Should the law banning the UOC be repealed?
Did Tymoshenko’s faction vote in the interests of the OCU? Photo: OCU website
Ukraine has been rocked by yet another shameful scandal at the very top of power. The head of Batkivshchyna, Yulia Tymoshenko, was handing out money to her MPs in exchange for “correct” voting. In an audio recording published by NABU, Tymoshenko, counting out the needed amount, explains how they should vote in this case or that.
What immediately strikes you (more precisely – what hits your ears) is that the participants speak to each other in “the language of the enemy” – the very language whose study, not long ago, triggered a furious media witch-hunt against an Orthodox school at the Holosiiv Monastery. Yet the figures in earlier corruption scandals involving Zelensky’s inner circle also spoke Russian.
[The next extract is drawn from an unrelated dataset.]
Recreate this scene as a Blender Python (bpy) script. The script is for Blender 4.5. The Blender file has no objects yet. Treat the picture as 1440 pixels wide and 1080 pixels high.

But the real issue, of course, is not the language. The real issue is that Ukraine’s laws, as it turns out, are adopted (or not adopted) for money. And in that light, the law popularly dubbed “the ban on the UOC” is exactly what concerns us. In both the first and second readings, Tymoshenko’s deputies voted unanimously “in favor”.
And basic logic suggests this – if Tymoshenko was “buying” votes in 2026, what would have stopped her from doing the same in 2023 and 2024? Especially since there are grounds to suspect that this kind of “unanimity” may not have been confined to Batkivshchyna alone, but could also have existed within larger factions.
That is why the question can now be raised about the legitimacy of certain decisions of the Verkhovna Rada. In particular, the legitimacy of that very “law banning the UOC” – previously known as draft law No. 3871. And beyond all its other “shortcomings” (such as discriminating against the country’s largest confession), this law now poses grave questions about the transparency of the vote itself. There is no doubt this must become the subject of an investigation by law enforcement agencies.